Information shown:

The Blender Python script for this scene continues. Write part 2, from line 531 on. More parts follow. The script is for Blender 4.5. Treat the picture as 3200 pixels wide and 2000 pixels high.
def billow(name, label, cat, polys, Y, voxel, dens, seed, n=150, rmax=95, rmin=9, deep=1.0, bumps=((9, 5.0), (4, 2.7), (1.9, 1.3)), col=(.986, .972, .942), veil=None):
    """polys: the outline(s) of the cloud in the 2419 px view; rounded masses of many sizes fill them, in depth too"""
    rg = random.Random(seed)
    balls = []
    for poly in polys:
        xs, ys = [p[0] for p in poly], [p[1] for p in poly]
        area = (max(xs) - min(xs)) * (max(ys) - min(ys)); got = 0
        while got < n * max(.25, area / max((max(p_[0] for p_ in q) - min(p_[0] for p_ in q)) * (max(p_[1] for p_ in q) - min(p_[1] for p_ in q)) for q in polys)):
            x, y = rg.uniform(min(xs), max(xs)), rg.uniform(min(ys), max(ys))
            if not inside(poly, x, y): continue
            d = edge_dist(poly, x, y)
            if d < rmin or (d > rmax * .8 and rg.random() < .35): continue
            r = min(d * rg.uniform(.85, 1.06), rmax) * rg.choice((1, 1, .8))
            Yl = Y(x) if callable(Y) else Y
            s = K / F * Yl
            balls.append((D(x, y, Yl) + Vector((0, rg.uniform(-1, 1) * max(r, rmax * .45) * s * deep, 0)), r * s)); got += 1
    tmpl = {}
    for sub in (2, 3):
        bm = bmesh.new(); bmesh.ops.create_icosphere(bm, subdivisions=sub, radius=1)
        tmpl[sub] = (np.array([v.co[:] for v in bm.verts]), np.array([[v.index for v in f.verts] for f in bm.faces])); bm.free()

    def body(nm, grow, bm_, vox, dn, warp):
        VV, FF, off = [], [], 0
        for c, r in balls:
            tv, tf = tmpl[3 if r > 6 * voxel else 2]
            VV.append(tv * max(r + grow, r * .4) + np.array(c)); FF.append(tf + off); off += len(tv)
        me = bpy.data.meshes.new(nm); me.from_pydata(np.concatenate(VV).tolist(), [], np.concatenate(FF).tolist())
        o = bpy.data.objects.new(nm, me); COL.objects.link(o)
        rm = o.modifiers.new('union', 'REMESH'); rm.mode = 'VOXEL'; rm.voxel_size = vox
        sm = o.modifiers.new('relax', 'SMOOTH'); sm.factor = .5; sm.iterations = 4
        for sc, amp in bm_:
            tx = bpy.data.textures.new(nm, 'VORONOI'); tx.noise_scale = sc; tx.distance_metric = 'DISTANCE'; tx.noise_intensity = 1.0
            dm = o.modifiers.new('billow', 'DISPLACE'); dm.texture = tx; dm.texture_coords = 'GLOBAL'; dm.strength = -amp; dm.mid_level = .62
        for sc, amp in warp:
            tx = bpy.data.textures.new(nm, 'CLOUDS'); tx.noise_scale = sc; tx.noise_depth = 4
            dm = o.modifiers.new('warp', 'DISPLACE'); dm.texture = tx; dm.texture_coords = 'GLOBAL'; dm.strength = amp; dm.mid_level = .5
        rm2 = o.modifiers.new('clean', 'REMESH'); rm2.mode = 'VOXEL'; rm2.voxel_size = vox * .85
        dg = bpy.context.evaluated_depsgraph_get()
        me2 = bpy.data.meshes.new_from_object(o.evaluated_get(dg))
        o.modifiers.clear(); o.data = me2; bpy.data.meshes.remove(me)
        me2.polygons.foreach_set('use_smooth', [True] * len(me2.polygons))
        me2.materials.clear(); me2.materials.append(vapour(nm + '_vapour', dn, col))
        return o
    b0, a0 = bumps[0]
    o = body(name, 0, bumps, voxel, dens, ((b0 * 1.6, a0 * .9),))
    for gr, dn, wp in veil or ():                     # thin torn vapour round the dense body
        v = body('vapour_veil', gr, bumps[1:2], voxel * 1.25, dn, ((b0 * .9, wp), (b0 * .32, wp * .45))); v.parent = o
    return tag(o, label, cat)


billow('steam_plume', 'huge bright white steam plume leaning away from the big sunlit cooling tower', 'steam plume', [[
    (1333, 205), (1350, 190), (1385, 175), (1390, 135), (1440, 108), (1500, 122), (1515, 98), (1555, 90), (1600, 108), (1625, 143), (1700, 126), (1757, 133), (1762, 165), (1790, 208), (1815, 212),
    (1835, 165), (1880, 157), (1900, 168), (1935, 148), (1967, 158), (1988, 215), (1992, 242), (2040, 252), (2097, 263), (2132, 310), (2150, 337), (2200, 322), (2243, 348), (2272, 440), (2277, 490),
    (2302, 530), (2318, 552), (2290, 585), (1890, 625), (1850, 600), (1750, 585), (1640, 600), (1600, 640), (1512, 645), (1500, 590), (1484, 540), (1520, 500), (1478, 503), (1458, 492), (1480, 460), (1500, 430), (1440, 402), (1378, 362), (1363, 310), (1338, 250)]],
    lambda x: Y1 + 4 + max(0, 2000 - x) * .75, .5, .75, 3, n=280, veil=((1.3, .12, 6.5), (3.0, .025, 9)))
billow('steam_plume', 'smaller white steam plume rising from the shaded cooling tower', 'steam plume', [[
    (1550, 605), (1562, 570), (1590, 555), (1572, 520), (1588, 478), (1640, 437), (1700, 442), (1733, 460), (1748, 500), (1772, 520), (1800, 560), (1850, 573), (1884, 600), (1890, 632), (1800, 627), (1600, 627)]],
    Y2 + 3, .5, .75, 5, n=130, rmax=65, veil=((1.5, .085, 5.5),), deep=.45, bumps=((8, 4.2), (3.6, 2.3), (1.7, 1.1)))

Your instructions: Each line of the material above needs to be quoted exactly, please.

Output of the task:
The Blender Python script for this scene continues. Write part 2, from line 531 on. More parts follow. The script is for Blender 4.5. Treat the picture as 3200 pixels wide and 2000 pixels high.
def billow(name, label, cat, polys, Y, voxel, dens, seed, n=150, rmax=95, rmin=9, deep=1.0, bumps=((9, 5.0), (4, 2.7), (1.9, 1.3)), col=(.986, .972, .942), veil=None):
    """polys: the outline(s) of the cloud in the 2419 px view; rounded masses of many sizes fill them, in depth too"""
    rg = random.Random(seed)
    balls = []
    for poly in polys:
        xs, ys = [p[0] for p in poly], [p[1] for p in poly]
        area = (max(xs) - min(xs)) * (max(ys) - min(ys)); got = 0
        while got < n * max(.25, area / max((max(p_[0] for p_ in q) - min(p_[0] for p_ in q)) * (max(p_[1] for p_ in q) - min(p_[1] for p_ in q)) for q in polys)):
            x, y = rg.uniform(min(xs), max(xs)), rg.uniform(min(ys), max(ys))
            if not inside(poly, x, y): continue
            d = edge_dist(poly, x, y)
            if d < rmin or (d > rmax * .8 and rg.random() < .35): continue
            r = min(d * rg.uniform(.85, 1.06), rmax) * rg.choice((1, 1, .8))
            Yl = Y(x) if callable(Y) else Y
            s = K / F * Yl
            balls.append((D(x, y, Yl) + Vector((0, rg.uniform(-1, 1) * max(r, rmax * .45) * s * deep, 0)), r * s)); got += 1
    tmpl = {}
    for sub in (2, 3):
        bm = bmesh.new(); bmesh.ops.create_icosphere(bm, subdivisions=sub, radius=1)
        tmpl[sub] = (np.array([v.co[:] for v in bm.verts]), np.array([[v.index for v in f.verts] for f in bm.faces])); bm.free()

    def body(nm, grow, bm_, vox, dn, warp):
        VV, FF, off = [], [], 0
        for c, r in balls:
            tv, tf = tmpl[3 if r > 6 * voxel else 2]
            VV.append(tv * max(r + grow, r * .4) + np.array(c)); FF.append(tf + off); off += len(tv)
        me = bpy.data.meshes.new(nm); me.from_pydata(np.concatenate(VV).tolist(), [], np.concatenate(FF).tolist())
        o = bpy.data.objects.new(nm, me); COL.objects.link(o)
        rm = o.modifiers.new('union', 'REMESH'); rm.mode = 'VOXEL'; rm.voxel_size = vox
        sm = o.modifiers.new('relax', 'SMOOTH'); sm.factor = .5; sm.iterations = 4
        for sc, amp in bm_:
            tx = bpy.data.textures.new(nm, 'VORONOI'); tx.noise_scale = sc; tx.distance_metric = 'DISTANCE'; tx.noise_intensity = 1.0
            dm = o.modifiers.new('billow', 'DISPLACE'); dm.texture = tx; dm.texture_coords = 'GLOBAL'; dm.strength = -amp; dm.mid_level = .62
        for sc, amp in warp:
            tx = bpy.data.textures.new(nm, 'CLOUDS'); tx.noise_scale = sc; tx.noise_depth = 4
            dm = o.modifiers.new('warp', 'DISPLACE'); dm.texture = tx; dm.texture_coords = 'GLOBAL'; dm.strength = amp; dm.mid_level = .5
        rm2 = o.modifiers.new('clean', 'REMESH'); rm2.mode = 'VOXEL'; rm2.voxel_size = vox * .85
        dg = bpy.context.evaluated_depsgraph_get()
        me2 = bpy.data.meshes.new_from_object(o.evaluated_get(dg))
        o.modifiers.clear(); o.data = me2; bpy.data.meshes.remove(me)
        me2.polygons.foreach_set('use_smooth', [True] * len(me2.polygons))
        me2.materials.clear(); me2.materials.append(vapour(nm + '_vapour', dn, col))
        return o
    b0, a0 = bumps[0]
    o = body(name, 0, bumps, voxel, dens, ((b0 * 1.6, a0 * .9),))
    for gr, dn, wp in veil or ():                     # thin torn vapour round the dense body
        v = body('vapour_veil', gr, bumps[1:2], voxel * 1.25, dn, ((b0 * .9, wp), (b0 * .32, wp * .45))); v.parent = o
    return tag(o, label, cat)


billow('steam_plume', 'huge bright white steam plume leaning away from the big sunlit cooling tower', 'steam plume', [[
    (1333, 205), (1350, 190), (1385, 175), (1390, 135), (1440, 108), (1500, 122), (1515, 98), (1555, 90), (1600, 108), (1625, 143), (1700, 126), (1757, 133), (1762, 165), (1790, 208), (1815, 212),
    (1835, 165), (1880, 157), (1900, 168), (1935, 148), (1967, 158), (1988, 215), (1992, 242), (2040, 252), (2097, 263), (2132, 310), (2150, 337), (2200, 322), (2243, 348), (2272, 440), (2277, 490),
    (2302, 530), (2318, 552), (2290, 585), (1890, 625), (1850, 600), (1750, 585), (1640, 600), (1600, 640), (1512, 645), (1500, 590), (1484, 540), (1520, 500), (1478, 503), (1458, 492), (1480, 460), (1500, 430), (1440, 402), (1378, 362), (1363, 310), (1338, 250)]],
    lambda x: Y1 + 4 + max(0, 2000 - x) * .75, .5, .75, 3, n=280, veil=((1.3, .12, 6.5), (3.0, .025, 9)))
billow('steam_plume', 'smaller white steam plume rising from the shaded cooling tower', 'steam plume', [[
    (1550, 605), (1562, 570), (1590, 555), (1572, 520), (1588, 478), (1640, 437), (1700, 442), (1733, 460), (1748, 500), (1772, 520), (1800, 560), (1850, 573), (1884, 600), (1890, 632), (1800, 627), (1600, 627)]],
    Y2 + 3, .5, .75, 5, n=130, rmax=65, veil=((1.5, .085, 5.5),), deep=.45, bumps=((8, 4.2), (3.6, 2.3), (1.7, 1.1)))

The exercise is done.